:: Requirements ::
Your task is to transcribe all of the records exactly and leave out the pictures.
══ Raw data
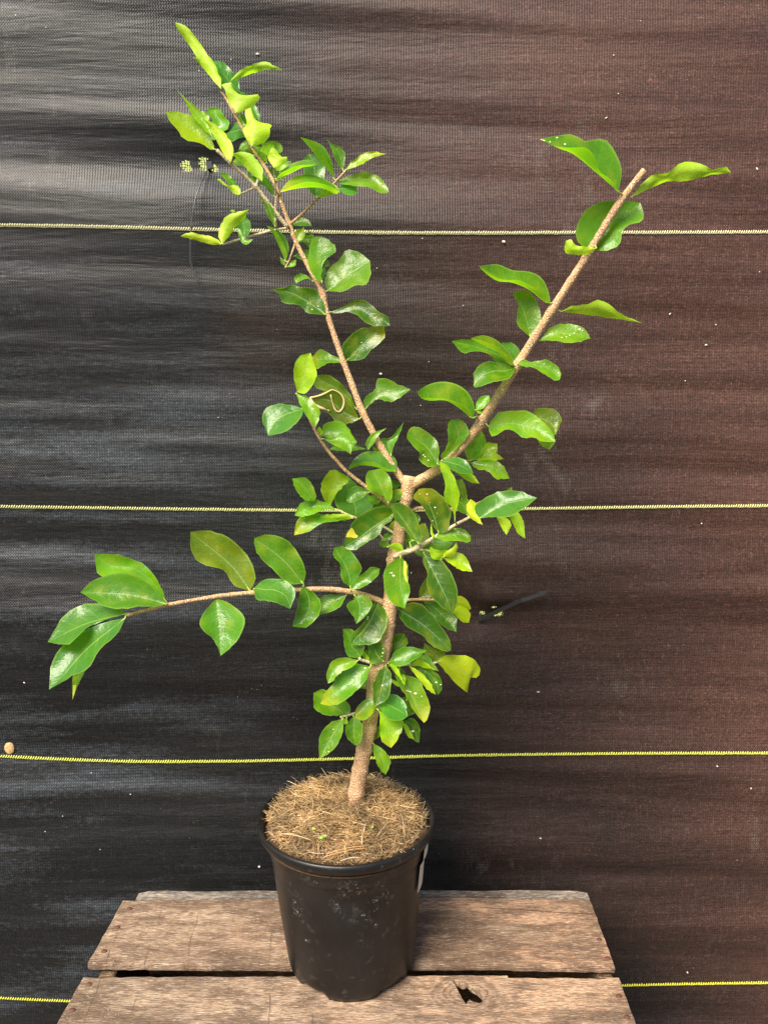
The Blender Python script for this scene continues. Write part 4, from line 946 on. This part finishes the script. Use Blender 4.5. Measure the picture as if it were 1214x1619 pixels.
strap('tie_tail', (821, 944.5), (857, 931), .0050, .0014, simple('dusty_nylon', (.024, .028, .030), .4), t, .0125, .017)
bm = bmesh.new(); c = wpt(759, 977, .003); box(bm, c.x - .003, c.x + .003, c.y - .0035, c.y + .002, c.z - .0055, c.z + .004, .0007); obj('tie_head', bm, NYL, t, False)
p = wpt(10, 1188, .001); bm = bmesh.new(); bmesh.ops.create_icosphere(bm, subdivisions=4, radius=1)
for v in bm.verts:
    k = 1 + .10 * mn.noise(v.co * 3.1); v.co = Vector((v.co.x * .0072, v.co.y * .0025, v.co.z * .0090)) * k
bmesh.ops.translate(bm, vec=p, verts=bm.verts)
sm = M('tan_husk'); sn = sm.noise(sm.co(), 350, 5, .7); sm.base(sm.mix(sm.ramp(sn, [(.35, 0.0), (.65, 1.0)]), (.26, .14, .05), (.62, .42, .20))); sm.p.inputs['Roughness'].default_value = .9; sm.l(sm.bump(sn, 1, .001), sm.p.inputs['Normal'])
tag(obj('dry_seed', bm, sm.m), 'small tan oval dry seed stuck to the cloth above the yellow thread', 'seed')
bm = bmesh.new(); rnd = random.Random(3)
for (px, py, r, e) in ((411, 1367, 2.6, 1), (406, 81, 2, 1.8), (364, 90, 1.1, 1), (602, 591, 2.2, 1.5), (795, 384, 2.6, 1.6), (667, 379, 1.1, 1), (596, 425, 1, 1), (678, 572, 1, 1), (665, 641, 1.1, 1), (1060, 496, 1.4, 2), (1133, 513, 1.2, 1.4), (1118, 545, 1.6, 2), (1084, 602, 1.3, 1), (1109, 828, 1.6, 1), (1132, 1210, 1.6, 1.6), (1184, 1244, 1.6, 1.4), (854, 1325, 1.4, 2), (1088, 1541, 1.8, 1.6), (852, 1096, .9, 4), (142, 1226, 1.3, 1), (206, 1257, 1.4, 1), (100, 1290, 1.1, 1), (972, 84, 1.3, 1), (978, 147, 1.3, 1), (959, 185, 1.2, 2.5), (1200, 430, 1.2, 1), (1195, 268, 1.8, 1.8), (72, 1315, 1.2, 1), (41, 1078, 1.3, 2), (345, 660, 1.0, 1), (497, 1100, 1, 1), (650, 905, 1, 1)):
    p = wpt(px, py, .0012); s = bmesh.ops.create_icosphere(bm, subdivisions=1, radius=r * .00075)
    m_ = Matrix.Translation(p) @ Matrix.Rotation(rnd.uniform(-1.5, 1.5), 4, 'Y') @ Matrix.Diagonal((e, .5, 1, 1)); bmesh.ops.transform(bm, matrix=m_, verts=s['verts'])
o = obj('lint_specks', bm, simple('lint', (.58, .53, .46), .9), cl_root); o['label'] = 'pale specks of lint caught in the weave'; o['kind'] = 'stuff'
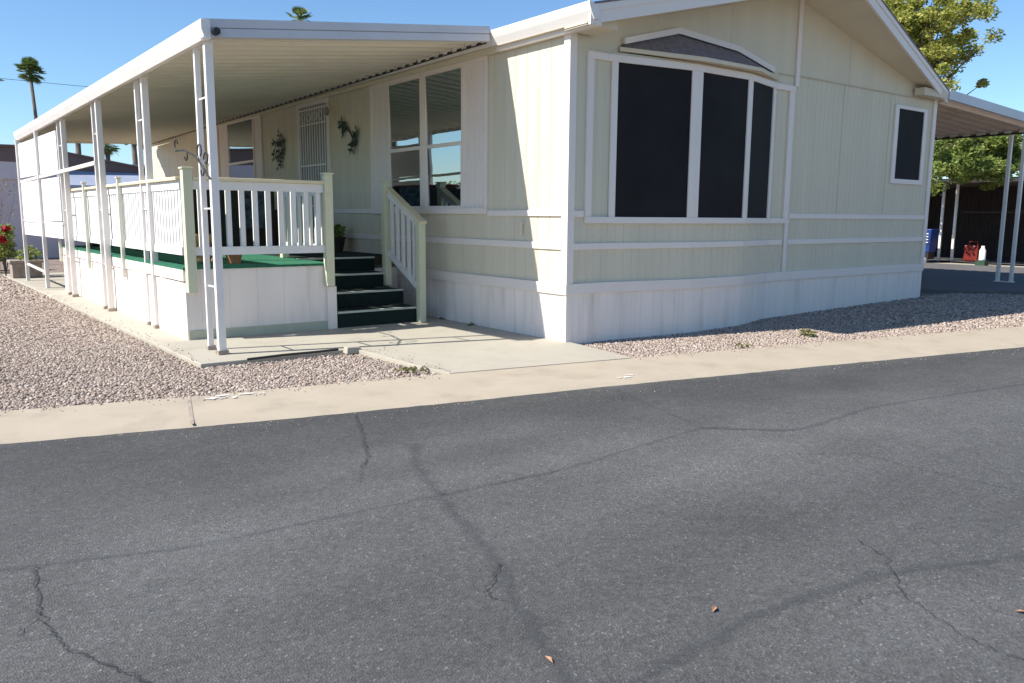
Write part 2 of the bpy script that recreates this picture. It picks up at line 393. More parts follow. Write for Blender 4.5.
dxs = [8.1, 8.8, 9.4, 10.2, 11.5, 13, 15, 17]
def dy0(x): return float(np.interp(x, [8.1, 8.3, 9.6, 11.4, 17], [.6, .34, -1.0, ycurb(11.4) + .0, ycurb(17)]))
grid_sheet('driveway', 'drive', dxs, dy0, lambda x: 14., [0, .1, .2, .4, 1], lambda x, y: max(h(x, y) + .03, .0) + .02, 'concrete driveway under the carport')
ds = MB()
for a_, b_ in zip(dxs, dxs[1:]):
    za, zb = max(h(a_, dy0(a_)) + .03, 0) + .02, max(h(b_, dy0(b_)) + .03, 0) + .02
    ds.poly([(a_, dy0(a_), za), (a_, dy0(a_), -.12), (b_, dy0(b_), -.12), (b_, dy0(b_), zb)])
struct(ds.build('driveway_edge', 'drive'))

# cracks in the asphalt (follow the photo's)
def crack(mb, pts, w0, z, jag=.02, step=.03):
    P = []
    for (a, b) in zip(pts, pts[1:]):
        L = math.hypot(b[0] - a[0], b[1] - a[1]); n = max(2, int(L / step))
        for i in range(n):
            t = i / n; P.append((a[0] + t * (b[0] - a[0]) + random.uniform(-jag, jag), a[1] + t * (b[1] - a[1]) + random.uniform(-jag, jag)))
    P.append(pts[-1])
    prev = None
    for i, (p, q) in enumerate(zip(P, P[1:])):
        dx, dy = q[0] - p[0], q[1] - p[1]; L = math.hypot(dx, dy) or 1e-6; nx, ny = -dy / L, dx / L
        k = w0 * random.uniform(.25, 1.)
        cur = ((p[0] + nx * k, p[1] + ny * k), (p[0] - nx * k, p[1] - ny * k))
        if prev: mb.poly([(*prev[0], z(prev[0])), (*cur[0], z(cur[0])), (*cur[1], z(cur[1])), (*prev[1], z(prev[1]))])
        prev = cur
def zr(p): return -.028 + .02 * min(1, max(0, (yfront(p[0]) - p[1]) / 3))
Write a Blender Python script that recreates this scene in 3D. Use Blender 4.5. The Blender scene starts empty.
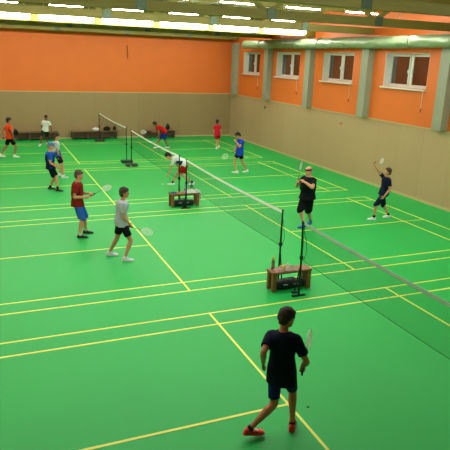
════
:: Answer for this exercise ::
The Blender Python script for this scene continues. Write part 4, from line 946 on. This part finishes the script. Use Blender 4.5. Measure the picture as if it were 1214x1619 pixels.
strap('tie_tail', (821, 944.5), (857, 931), .0050, .0014, simple('dusty_nylon', (.024, .028, .030), .4), t, .0125, .017)
bm = bmesh.new(); c = wpt(759, 977, .003); box(bm, c.x - .003, c.x + .003, c.y - .0035, c.y + .002, c.z - .0055, c.z + .004, .0007); obj('tie_head', bm, NYL, t, False)
p = wpt(10, 1188, .001); bm = bmesh.new(); bmesh.ops.create_icosphere(bm, subdivisions=4, radius=1)
for v in bm.verts:
    k = 1 + .10 * mn.noise(v.co * 3.1); v.co = Vector((v.co.x * .0072, v.co.y * .0025, v.co.z * .0090)) * k
bmesh.ops.translate(bm, vec=p, verts=bm.verts)
sm = M('tan_husk'); sn = sm.noise(sm.co(), 350, 5, .7); sm.base(sm.mix(sm.ramp(sn, [(.35, 0.0), (.65, 1.0)]), (.26, .14, .05), (.62, .42, .20))); sm.p.inputs['Roughness'].default_value = .9; sm.l(sm.bump(sn, 1, .001), sm.p.inputs['Normal'])
tag(obj('dry_seed', bm, sm.m), 'small tan oval dry seed stuck to the cloth above the yellow thread', 'seed')
bm = bmesh.new(); rnd = random.Random(3)
for (px, py, r, e) in ((411, 1367, 2.6, 1), (406, 81, 2, 1.8), (364, 90, 1.1, 1), (602, 591, 2.2, 1.5), (795, 384, 2.6, 1.6), (667, 379, 1.1, 1), (596, 425, 1, 1), (678, 572, 1, 1), (665, 641, 1.1, 1), (1060, 496, 1.4, 2), (1133, 513, 1.2, 1.4), (1118, 545, 1.6, 2), (1084, 602, 1.3, 1), (1109, 828, 1.6, 1), (1132, 1210, 1.6, 1.6), (1184, 1244, 1.6, 1.4), (854, 1325, 1.4, 2), (1088, 1541, 1.8, 1.6), (852, 1096, .9, 4), (142, 1226, 1.3, 1), (206, 1257, 1.4, 1), (100, 1290, 1.1, 1), (972, 84, 1.3, 1), (978, 147, 1.3, 1), (959, 185, 1.2, 2.5), (1200, 430, 1.2, 1), (1195, 268, 1.8, 1.8), (72, 1315, 1.2, 1), (41, 1078, 1.3, 2), (345, 660, 1.0, 1), (497, 1100, 1, 1), (650, 905, 1, 1)):
    p = wpt(px, py, .0012); s = bmesh.ops.create_icosphere(bm, subdivisions=1, radius=r * .00075)
    m_ = Matrix.Translation(p) @ Matrix.Rotation(rnd.uniform(-1.5, 1.5), 4, 'Y') @ Matrix.Diagonal((e, .5, 1, 1)); bmesh.ops.transform(bm, matrix=m_, verts=s['verts'])
o = obj('lint_specks', bm, simple('lint', (.58, .53, .46), .9), cl_root); o['label'] = 'pale specks of lint caught in the weave'; o['kind'] = 'stuff'
Write part 2 of the bpy script that recreates this picture. It picks up at line 393. More parts follow. Write for Blender 4.5.
dxs = [8.1, 8.8, 9.4, 10.2, 11.5, 13, 15, 17]
def dy0(x): return float(np.interp(x, [8.1, 8.3, 9.6, 11.4, 17], [.6, .34, -1.0, ycurb(11.4) + .0, ycurb(17)]))
grid_sheet('driveway', 'drive', dxs, dy0, lambda x: 14., [0, .1, .2, .4, 1], lambda x, y: max(h(x, y) + .03, .0) + .02, 'concrete driveway under the carport')
ds = MB()
for a_, b_ in zip(dxs, dxs[1:]):
    za, zb = max(h(a_, dy0(a_)) + .03, 0) + .02, max(h(b_, dy0(b_)) + .03, 0) + .02
    ds.poly([(a_, dy0(a_), za), (a_, dy0(a_), -.12), (b_, dy0(b_), -.12), (b_, dy0(b_), zb)])
struct(ds.build('driveway_edge', 'drive'))

# cracks in the asphalt (follow the photo's)
def crack(mb, pts, w0, z, jag=.02, step=.03):
    P = []
    for (a, b) in zip(pts, pts[1:]):
        L = math.hypot(b[0] - a[0], b[1] - a[1]); n = max(2, int(L / step))
        for i in range(n):
            t = i / n; P.append((a[0] + t * (b[0] - a[0]) + random.uniform(-jag, jag), a[1] + t * (b[1] - a[1]) + random.uniform(-jag, jag)))
    P.append(pts[-1])
    prev = None
    for i, (p, q) in enumerate(zip(P, P[1:])):
        dx, dy = q[0] - p[0], q[1] - p[1]; L = math.hypot(dx, dy) or 1e-6; nx, ny = -dy / L, dx / L
        k = w0 * random.uniform(.25, 1.)
        cur = ((p[0] + nx * k, p[1] + ny * k), (p[0] - nx * k, p[1] - ny * k))
        if prev: mb.poly([(*prev[0], z(prev[0])), (*cur[0], z(cur[0])), (*cur[1], z(cur[1])), (*prev[1], z(prev[1]))])
        prev = cur
def zr(p): return -.028 + .02 * min(1, max(0, (yfront(p[0]) - p[1]) / 3))
Write a Blender Python script that recreates this scene in 3D. Use Blender 4.5. The Blender scene starts empty.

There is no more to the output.